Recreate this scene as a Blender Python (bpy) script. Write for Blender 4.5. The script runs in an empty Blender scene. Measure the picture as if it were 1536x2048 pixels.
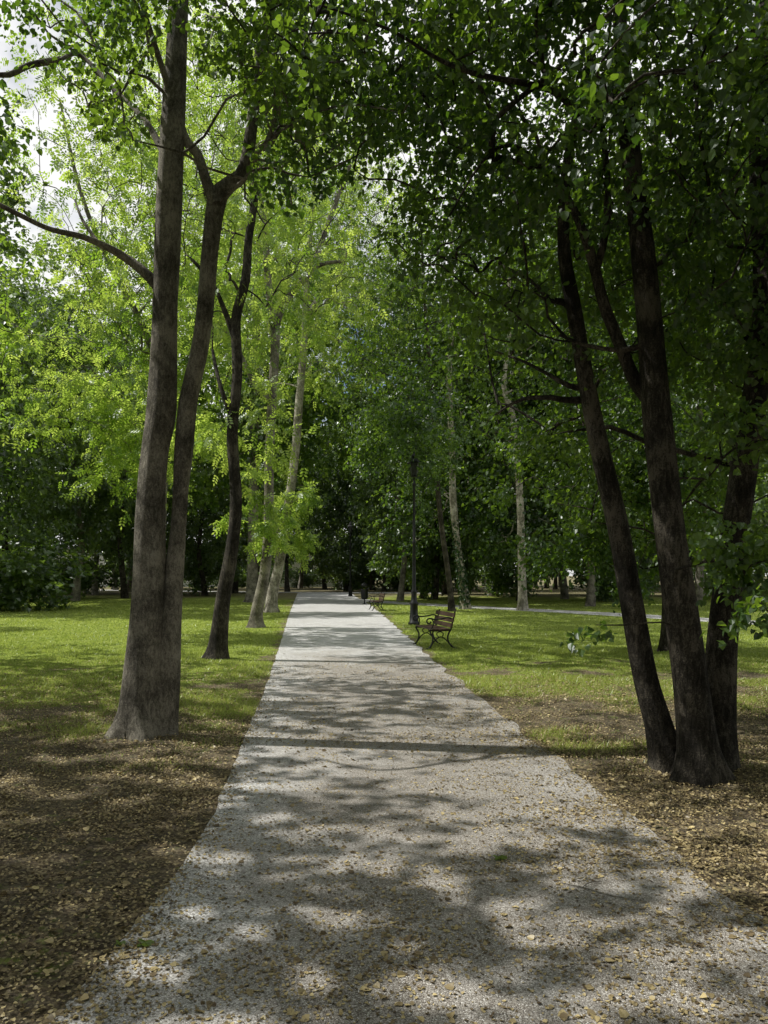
import bpy, math
import numpy as np
rng = np.random.default_rng(11)
scene = bpy.context.scene
col = scene.collection

# ---------------------------------------------------------------- survey helper
# bearing / elevation readings (full-size picture units) + distance -> metres
FOC, HOR, EYE = 1500.0, 1150.0, 1.6
def S(u, v, d):
    return np.array([(u-768.0)/FOC*d, d, EYE-(v-HOR)/FOC*d])
def SP(lst, d, k=1.0):
    """list of (u,v,halfwidth_px[,dd]) -> points, radii"""
    P, R = [], []
    for t in lst:
        dd = d + (t[3] if len(t) > 3 else 0)
        P.append(S(t[0], t[1], dd)); R.append(t[2]*dd/FOC*k)
    return np.array(P), np.array(R)

SUN_EL, SUN_AZ = math.radians(52), math.radians(10)   # sun on -X side, a little ahead (+Y)
tosun = np.array([-math.cos(SUN_AZ)*math.cos(SUN_EL), math.sin(SUN_AZ)*math.cos(SUN_EL), math.sin(SUN_EL)])

def smooth(a, b, x):
    t = np.clip((x-a)/(b-a), 0, 1); return t*t*(3-2*t)
def norm(a):
    return a/np.maximum(np.linalg.norm(a, axis=-1, keepdims=True), 1e-9)
def waves(seed, n, lmin, lmax, dim):
    r = np.random.default_rng(seed)
    d = norm(r.normal(size=(n, dim)))
    lam = np.exp(r.uniform(np.log(lmin), np.log(lmax), n))
    return d*(2*np.pi/lam)[:, None], r.uniform(0, 6.28, n)
def wnoise(P, w):
    K, ph = w
    return np.sin(P@K.T+ph).sum(1)/math.sqrt(len(ph)/2)
W_LIGHT = waves(3, 34, 0.18, 1.25, 2)
W_SOIL = waves(5, 12, 0.8, 5.0, 2)
W_GAP = waves(8, 10, 2.0, 6.0, 3)
W_BUMP = waves(9, 12, 0.5, 3.0, 2)
W_SPRAY = waves(14, 14, 0.5, 1.6, 3)

# ---------------------------------------------------------------- layout of ground
PY = np.array([-8, 0, 2.67, 3.2, 4.36, 5.33, 6.86, 10.4, 17.1, 30, 48, 66])
PXL = np.array([-2.2, -1.5, -1.18, -1.12, -1.09, -1.16, -1.32, -1.65, -2.37, -3.8, -5.7, -7.6])
QY = np.array([-8, 2.67, 3.6, 4.9, 7, 12, 20, 30, 40, 53, 66])
QXR = np.array([2.3, 1.85, 1.72, 1.62, 1.47, 1.06, .56, -.06, -.75, -1.9, -2.9])
xl = lambda y: (np.interp(y-.7, PY, PXL)+np.interp(y-.3, PY, PXL)+np.interp(y+.3, PY, PXL)+np.interp(y+.7, PY, PXL))/4
xr = lambda y: (np.interp(y-.5, QY, QXR)+np.interp(y+.5, QY, QXR))/2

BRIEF
Repeat the material above word for word, please, apart from its images.

ANSWER TO THE TASK
Recreate this scene as a Blender Python (bpy) script. Write for Blender 4.5. The script runs in an empty Blender scene. Measure the picture as if it were 1536x2048 pixels.
import bpy, math
import numpy as np
rng = np.random.default_rng(11)
scene = bpy.context.scene
col = scene.collection

# ---------------------------------------------------------------- survey helper
# bearing / elevation readings (full-size picture units) + distance -> metres
FOC, HOR, EYE = 1500.0, 1150.0, 1.6
def S(u, v, d):
    return np.array([(u-768.0)/FOC*d, d, EYE-(v-HOR)/FOC*d])
def SP(lst, d, k=1.0):
    """list of (u,v,halfwidth_px[,dd]) -> points, radii"""
    P, R = [], []
    for t in lst:
        dd = d + (t[3] if len(t) > 3 else 0)
        P.append(S(t[0], t[1], dd)); R.append(t[2]*dd/FOC*k)
    return np.array(P), np.array(R)

SUN_EL, SUN_AZ = math.radians(52), math.radians(10)   # sun on -X side, a little ahead (+Y)
tosun = np.array([-math.cos(SUN_AZ)*math.cos(SUN_EL), math.sin(SUN_AZ)*math.cos(SUN_EL), math.sin(SUN_EL)])

def smooth(a, b, x):
    t = np.clip((x-a)/(b-a), 0, 1); return t*t*(3-2*t)
def norm(a):
    return a/np.maximum(np.linalg.norm(a, axis=-1, keepdims=True), 1e-9)
def waves(seed, n, lmin, lmax, dim):
    r = np.random.default_rng(seed)
    d = norm(r.normal(size=(n, dim)))
    lam = np.exp(r.uniform(np.log(lmin), np.log(lmax), n))
    return d*(2*np.pi/lam)[:, None], r.uniform(0, 6.28, n)
def wnoise(P, w):
    K, ph = w
    return np.sin(P@K.T+ph).sum(1)/math.sqrt(len(ph)/2)
W_LIGHT = waves(3, 34, 0.18, 1.25, 2)
W_SOIL = waves(5, 12, 0.8, 5.0, 2)
W_GAP = waves(8, 10, 2.0, 6.0, 3)
W_BUMP = waves(9, 12, 0.5, 3.0, 2)
W_SPRAY = waves(14, 14, 0.5, 1.6, 3)

# ---------------------------------------------------------------- layout of ground
PY = np.array([-8, 0, 2.67, 3.2, 4.36, 5.33, 6.86, 10.4, 17.1, 30, 48, 66])
PXL = np.array([-2.2, -1.5, -1.18, -1.12, -1.09, -1.16, -1.32, -1.65, -2.37, -3.8, -5.7, -7.6])
QY = np.array([-8, 2.67, 3.6, 4.9, 7, 12, 20, 30, 40, 53, 66])
QXR = np.array([2.3, 1.85, 1.72, 1.62, 1.47, 1.06, .56, -.06, -.75, -1.9, -2.9])
xl = lambda y: (np.interp(y-.7, PY, PXL)+np.interp(y-.3, PY, PXL)+np.interp(y+.3, PY, PXL)+np.interp(y+.7, PY, PXL))/4
xr = lambda y: (np.interp(y-.5, QY, QXR)+np.interp(y+.5, QY, QXR))/2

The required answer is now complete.